Tarihsel verilere göre aralarında yaş farkları olsa da Semerkant Yazması’nın kenarlarına düşülen notlarda bu üçünün vezirin karşısına çıktığı yazılıdır. Orada Hasan Sabbah’a verilen ölüm cezasını Melikşah’a yalvararak sürgüne çeviren ise Ömer Hayyam’dır. Böylece geleceğe damga vuracak bu üçlü çok şeyler yaşayacaklardır.
“11. Yüzyılın sonunda, tam olarak 6 Eylül 1090 tarihindeyiz. Haşşaşinlerin dâhi piri Hasan Sabbah, 166 yıl boyunca tarihin en korkunç tarikatına ev sahipliği yapacak kaleyi ele geçirmek üzere.”
Dediğini yapmaya başlayacaktır Sabbah, önce Nizamülmülk’ü öldürtür. Şiddet şiddeti doğuracak, bu korkunç örgütün karşısına Hasan Sabbah’ın adamları kadar yankı uyandırmayan, ama en az onlar kadar ölüm saçacak, katledilen Nizamülmülk’ün sadık adamlarından kurulu Nizamiye’ciler çıkacaktı!
Artık yıl 1114’tü ve Hayyam Merv şehrindeydi. Burada sadık müridi Vartan ile Rubaiyat’ı özel defterine yazmayı sürdürürken Vartan da kenar sayfa notlarını ekleyecektir. Ama bir gün Vartan’ın ölüsü ve kitabının Alamut’a kaçırıldığı notunu bulacaktır Hayyam. Büyük bir üzüntüyle Nişapur’a geçecek, burada 4 Aralık 1131’de ölecektir. 8 Ağustos 1164’te o kitabı okuyan ve kendini Mehdi diye tanıtan başka bir Hasan geçecektir.
Ama tarih devam ediyordu. Cengiz Han ortaya çıkacak, Alamut’u alacak, büyük bir katliam yapacak, o meşhur kütüphanesi yakılacaktır. Ancak Cengiz Han’ın tarihçisi Cüveynî’ye oradan sadece bir el arabası kitap almasına izin verilecekti. Acaba Ömer Hayyam’ın Semerkant Yazması’nı da kurtarmış mıydı?
Kitapta buradan sonrası ilginç; Benjamin O. Lesage devreye giriyor. Babasının valizinden 1868 yılında yazılmış Ömer Hayyam Külliyatı kitabı çıkınca artık onun peşine düşecekti.

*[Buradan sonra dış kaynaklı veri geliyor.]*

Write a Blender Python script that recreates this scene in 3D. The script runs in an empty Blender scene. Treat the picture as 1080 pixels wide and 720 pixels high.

O sırada Hayyam’ın el yazması İran’da Mirza Rıza’dan Seyyid Cemaleddin’e geçecekti. Lesage kalan ömrünü yazmayı bulmaya adamıştır
Ortaya saraydan Şirin çıkacaktır. Lesage ile tanışmıştır. Yazmanın kendinde olduğunu yazacaktır ona. İstanbul’a kaç-ırıl-mış, sonra ortalık durulunca tekrar Tebriz’e dönecektir.
Savaş sürmektedir. 23 Haziran 1908’de Rus ordusu Tahran’daki Parlamento Binasına doğru yürümektedir. Bir iç savaş başlamış, şah yanlıları ile karşıtları ayaklanmıştır. Karmaşık ve kanlı bir süreç geçer.
Sonunda Şirin ile birlikte İran’dan çıkarlar. Ellerinde Semerkant Yazması vardır. Titanic gemisine binerler. Titanic batarken kendisi ve karısı aynı sandala bindirilir ve kurtulurlar. Ama el yazması kilitli dolabında kalacaktır! Sonra karısı Şirin de bir gün evden çeker gider.
Biraz fazla alıntı yaparak bu romanı size tanıtmaya çalıştım. Kitabı okuduğunuzda, uzun bir zaman aralığında gidiş-dönüşlerle o günün önemli kişilerini bize aktaran ünlü yazar Amin Maalouf’u da tanır, daha fazla keyif alırsınız. Ben yazarın her kitabından ayrı bir keyif alarak okudum, size de eğer başlamadıysanız bu yazarın kitaplarını alın derim.